I’m reminded of a headline from a few years ago, as the US population mark reached a certain number. A proclamation on a website was something to the effect of:
US population reaches 330 million.
Oh, that’s just so cute!!! announces China.
Far be it from me to go SJW on anyone, but no, that didn’t kill the book.
Actually…
It’s not hard to find scans of the original issues online, if you know where to look. That’s what was so interesting: reading the fan letters and the editorial responses. Fans hated “Relevance” by a factor of about 5 to 1. When GL started up again three years later, there was an occasional question about the return of “Relevance”. The editorial response was always the same: fans hated it, sales tanked, it’s why we cancelled the book. We’re not going to do it again.
I suppose you can split hairs about the difference between “killed the book” and “failed to save a failing title”, but the editorial staff was pretty clear that Relevance was a dirty word around the DC offices for a long time.
It’s not hard to find scans of the original issues online
Actually, I just need to go pull them out of the longbox in my basement.

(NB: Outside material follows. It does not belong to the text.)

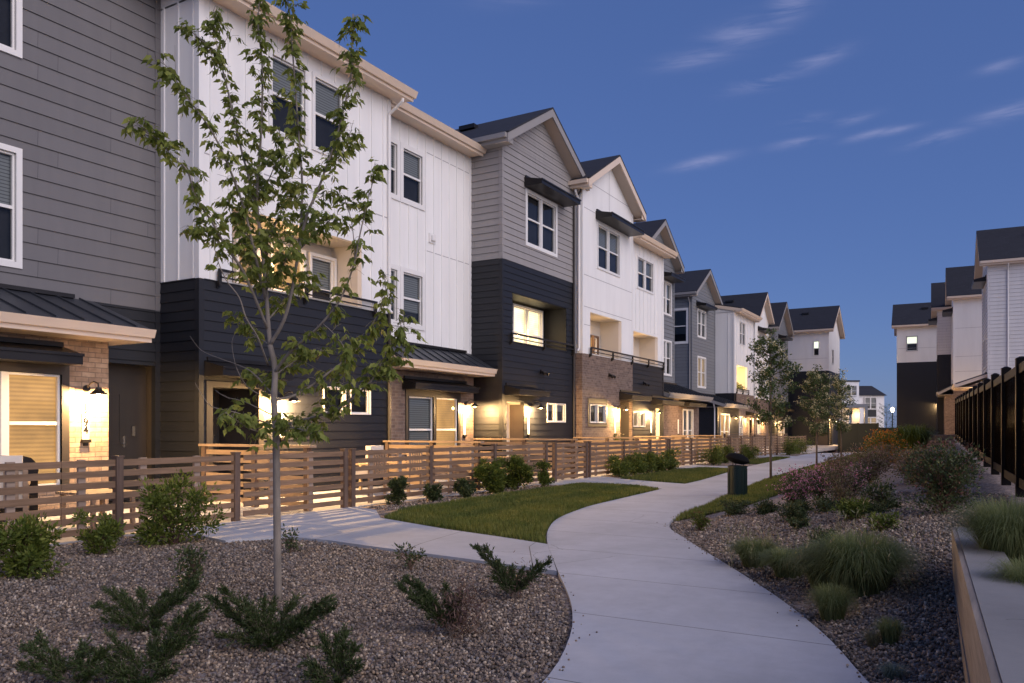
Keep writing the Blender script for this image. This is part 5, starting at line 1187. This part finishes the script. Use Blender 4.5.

Yes, a lot of fans hated the relevance. But the point was that fans weren’t buying what came before the relevance either.
When they restarted it a few years later, they tried another Hail Mary, this time making it a science fiction strip, which GL had been, but GL/GA had not been.
This is generally known as the “keep throwing things at the wall until something sticks” rule of plotting.
My point is that the relevance was just one of many Hail Mary attempts. It’s not like it torched a top selling book; it was already on its’ way out. They tried something, it failed. But the book’s failure wasn’t attributable to it focusing on relevance; if the book had been selling well, they never would have even tried.
They tried something, it failed. But the book’s failure wasn’t attributable to it focusing on relevance
That may well be true, but it’s not what the editors said at the time or in the years following. I’m not arguing that the book wasn’t doing well. I’m saying that Relevance had such a negative impact that three years later, the editors still blamed it for the book’s failure and were adamant that it would not be retried. That says a little more than “ehh, we tried a thing and it didn’t work out”.
the editors still blamed it for the book’s failure
The editors blamed the writer and artist for failure rather than aimless direction and poor editing. That’s not a shock.
It wasn’t retried (I don’t think it really could; the times had changed by the time the series was rebooted), but they didn’t go back to their pre-relevance approach, either. Sometimes, a book is on its’ way out and can’t be saved.
One of the main reasons that O’Neil and Adams were handed the book was because no one else wanted it. While critically acclaimed retrospectively, the sales didn’t increase. They didn’t really plummet, either. Of course, the actual sales numbers weren’t even really known; in one infamous sales conference, the GL/GA book had three different sales figures quoted during the span of a two hour meeting. Unlike today, it often took months of lead time to collate sales data; there were all sorts of regional differences (like the fact that westerns sold at five times the national rate in places like Arizona and Texas… big shock there).
I do remember someone from DC once telling me that they had six months to triple the sales; if they didn’t do that, the book was gone, which is pretty much what happened.